A-Class Resumption (July 1945)
Throughout the year-long suspension of classes, Evans maintained correspondence with each of his students. On May 5, 1945, anticipating the program’s possible resumption in October, he sent a letter asking about their experiences over the past year and whether they would be interested in returning to General Electric for Section II of the B-Class. He also assigned them a homework problem titled, II B or Not II B. Remarkably, he received multi-page handwritten responses from every student.
In late July, Evans sent a 12-page, single-spaced letter summarizing developments in their lives over the previous year. Among them was a personal milestone—the birth of his first child, Randall Gomer, on November 22, 1944:
"A son is now rapidly demanding more attention in the Evans family. At eight months, he seems more destined to become a fighter than an engineer, as his curiosity takes the form of beating on everything. I’ll be glad when he has my nose figured out."
In this letter, Evans also informed his A-Class students that General Electric had decided to further delay the advanced engineering program. "The next news announcement will be made approximately November 1 unless something significant develops before then," he wrote.
Two weeks later, the United States dropped atomic bombs on Hiroshima and Nagasaki. The war ended as abruptly as it had begun. A mere month after his initial letter, Evans sent another, enclosing the official announcement that classes would resume on October 1.
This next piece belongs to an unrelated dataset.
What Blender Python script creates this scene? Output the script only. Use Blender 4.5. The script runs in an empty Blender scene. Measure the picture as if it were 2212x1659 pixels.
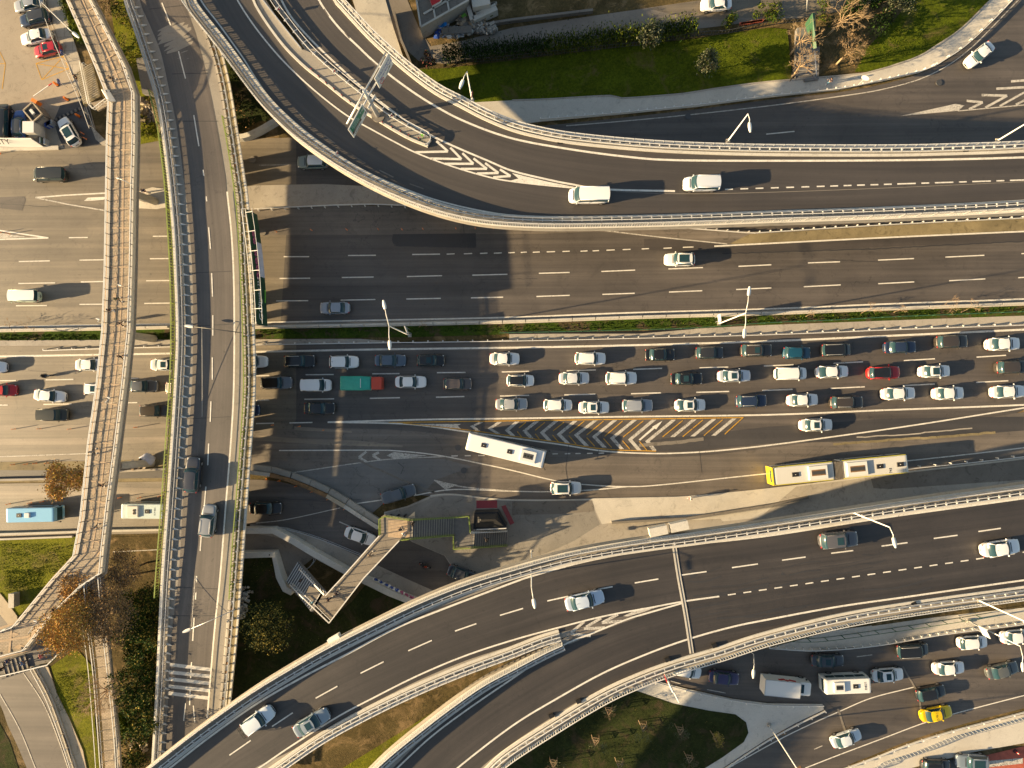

September 1945 – September 1946
When the war ended in 1945, General Electric restarted the Advanced Course. Evans apparently became increasingly engaged in the administration of the Advanced Course and may have supervised one section of a C-Class, although scant evidence exists for that supposition. What is clear from the records is that during this final year at General Electric he gave a lot of thought to questions that were relevant to his career path. He joined the Schenectady General Electric Engineers’ Association (SGEEA). He helped develop a survey among engineers at GE for which over one thousand engineers responded to an “attitude” survey and salary survey.
Evans had certainly had to confront engineer attitudes as an A-Class supervisor in 1945. He retained a thick compilation of “class criticisms”. His interest in the subject of company program improvement developed to the point that he joined a committee of five Advanced Course engineers whose goal was “to offer constructive criticism of the Test Program.” [5].
Evans’ continued to collect information and papers on the subject of servomechanisms, including whatever he could find that described equipment GE had built. After finding only one report on the subject, he submitted a suggestion in September 1945:
A trip to the Data Bureau to find Data Folders or Technical Reports on the subject (of servo mechanisms) produced only one report, and that was just because it had been just issued.
The difficulty seems to be that maintaining the wealth of information has been relegated to one man as a part time job. Now that the war is over, can’t more attention be paid to properly indexing the General Electric technical knowledge?
In 1946 he kept notes on topics such as “Matching Men and their Jobs”, “Classification of Engineers,” and “How to determine employee’s true feelings toward company policy.” He attended meetings to discuss “engineering approach to human problems” and “How can we keep the good men with us?” The company clearly saw Evans as among the good men they wished to keep. In April 1946 they sent him on a week-long tour of four General Electric works – River Works, Thomson Laboratory, Bridgeport, and Fort Wayne to learn about opportunities at each and to report back his impressions. He thanked his superiors for giving him “a free hunting license in seeking the best possible assignment.”
In the midst of these activities, Evans prepared a paper for a General Electric competition among engineers at Schenectady, Lynn, and Pitts field. He titled his paper “Let Horsepower do the Horsework”. In it he suggested new applications for the calculating machines that I.B.M. had developed during the war and which were largely relegated to accounting. In Appendix C, he suggests applications in personnel work. Put engineer ratings on punched cards, he suggested, and make comparison of patterns with records of successful engineers who had chosen different career paths.
Going Home
Shortly thereafter, Walter and Arline made a decision that would affect his career path. They decided he should leave General Electric for a position at the Engineering School Washington University in St. Louis as an instructor. John and Miriam Moore had already made the decision to return to St. Louis , based upon the advice of their daughters’ doctors, who attributed her health problems to Schenectady winters. (They would within two years move to yet warmer Southern California where the Evans’ would again follow suit.)
Many reasons suggest themselves for the Evans’ decision to leave Schenectady. Returning to live among family and friends must surely have been near the top of their list. “You easily make acquaintances among strangers, but genuine friendship requires time to develop,” he had written in 1942 to his mother. That would have been as true now as it had been then.
However, unlike Evans who had written in advance of his 1942 trip, “I really don’t feel noticeably changed from last year in St. Louis,” Evans returning home in 1946 was a changed man. In the five years he had been gone, he had married and had become father to a 20 month-old son. The allies had defeated the axis powers in World War II. President Franklin Roosevelt had died (the day after his third wedding anniversary). The United States had unleashed atomic power on Japan.
More directly relevant to the development of root locus, Evans had passed GE’s Advanced Course, learned of and designed servomechanisms, taught in a classroom, and learned of Profos’s novel graphical analysis ideas. As an instructor at Washington University, he could continue his studies, receive stimulation from new students and former professors.
Perhaps, he must have thought, he could publish a paper inspired by Paul Profos’ ideas of graphing servomechanism behavior in two dimensions. And so, in September 1946, Walter and Arline Evans and their son Randy left 313 Seward Place in Schenectady, boarded the train, and returned to their hometown, St Louis, to be reunited with their parents.